Ratko MladicRatko Mladic (ICTY via AP, File)

On the charge sheet of former army chief Ratko Mladic is the Srebrenica massacre.

 

On Wednesday, the sentence will be read for the ‘ Bosnia slaughter’.

‘The announcement of the verdict in this case will take place on Wednesday, 22 November at 10.00’, said a statement from the UN appointed International Criminal Tribunal for former Yugoslavia in The Hague (ICTY) a month ago.

The 74 year old former Bosnian-Serbian army chief should be sentenced to life for war crimes in former Yugoslavia, was the prosecution’s demand when it presented Its case in December last year.

Worst atrocities since World War II

He went by the nickname ‘The Butcher of Bosnia’. An estimated 8,000 Muslim boys and men were massacred by Serbian soldiers in Srebrenica between the 11th and 19th of July 1995.

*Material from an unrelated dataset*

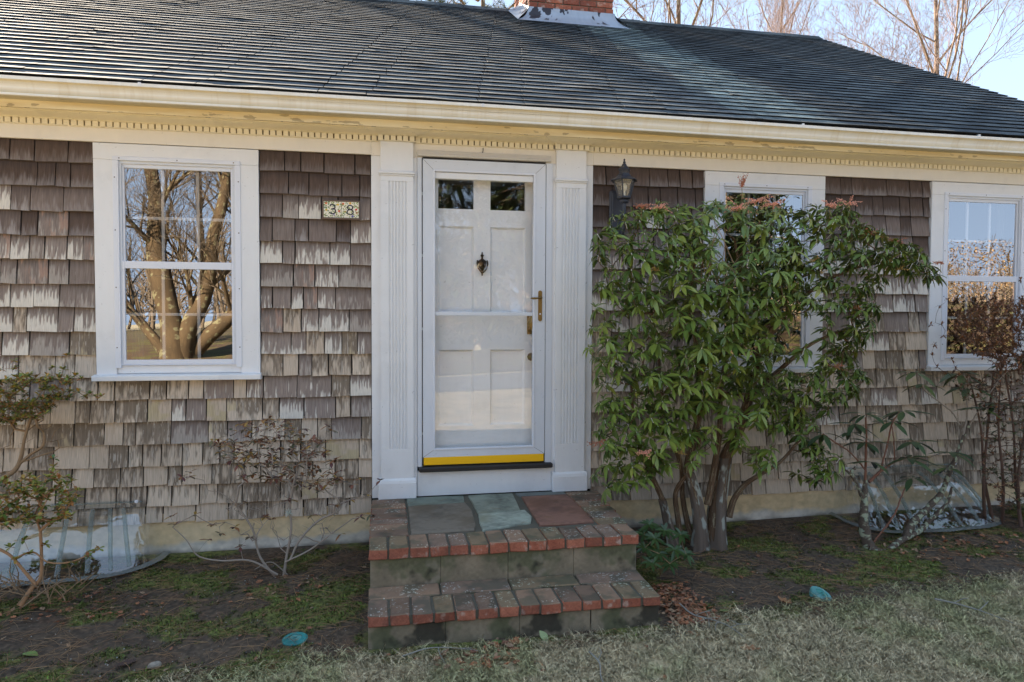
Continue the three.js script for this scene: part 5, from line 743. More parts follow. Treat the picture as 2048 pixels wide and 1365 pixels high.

This is considered to be the worst war crime committed in Europe since the end of World War II.

Both the ICTY, and the International Court of Justice (ICJ) in The Hague have determined that the Srebrenica massacre was a genocide.

Mladic was perhaps the most well-known military chief under the leadership of the Yugoslav President, Slobodan Milosevic. Mladic was filmed as he was preparing for what would be the massacre of 8,000 Muslims.

Serbian nationalism

Milosevic sent Mladic to Croatia in 1991 to put down the independence movement. He led the Yugoslav army’s bombing of the port city of Dubrovnik, and was later stationed in Sarajevo.

Mladic led the siege by the army of the civilian population in the Bosnian capital. Sarajevo was besieged for 44 months. At least 10,000 of the city’s residents were killed.

In 1992 , Mladic was nominated by Bosnian Serbian President, Radovan Karadzic to lead the struggle for a Serbian Bosnia. The two became the symbol of the Serbian campaign for ethnic cleansing of Croats and Bosnian Muslims. Mladic was described as a reckless army leader motivated by Serbian nationalism.
Powerful

‘He was almost the Almighty on the military side. In Bosnia, nobody did, in principle, anything without Mladic’s approval,’ said Bo Pellnäs, a security policy commentator, who was a part of the Swedish UN mission to the Balkans in the early 1990s.

Pellnäs reported that he met Mladic several times in various negotiation situations. He remembers an army leader who became increasingly difficult.

‘People who are at war for several years are very psychologically affected. It’s not that I think Mladic created his cruelty, but he was under stress, and was in a downward curve ,’ said Pellnas.

Mladic was on the run for 16 years until he was arrested in the Serbian city of Lazarevo, about 80 kilometres north of Belgrade in May 2011 (following an anonymous tip).

He was living on his cousin’s farm, under an assumed name. He was sent to The Hague, where he was first charged by the war crimes tribunal one month later.

‘These are abominable charges. I have never heard such monstrous words’, said Mladic, arguing that he’d simply been defending his people, and his country.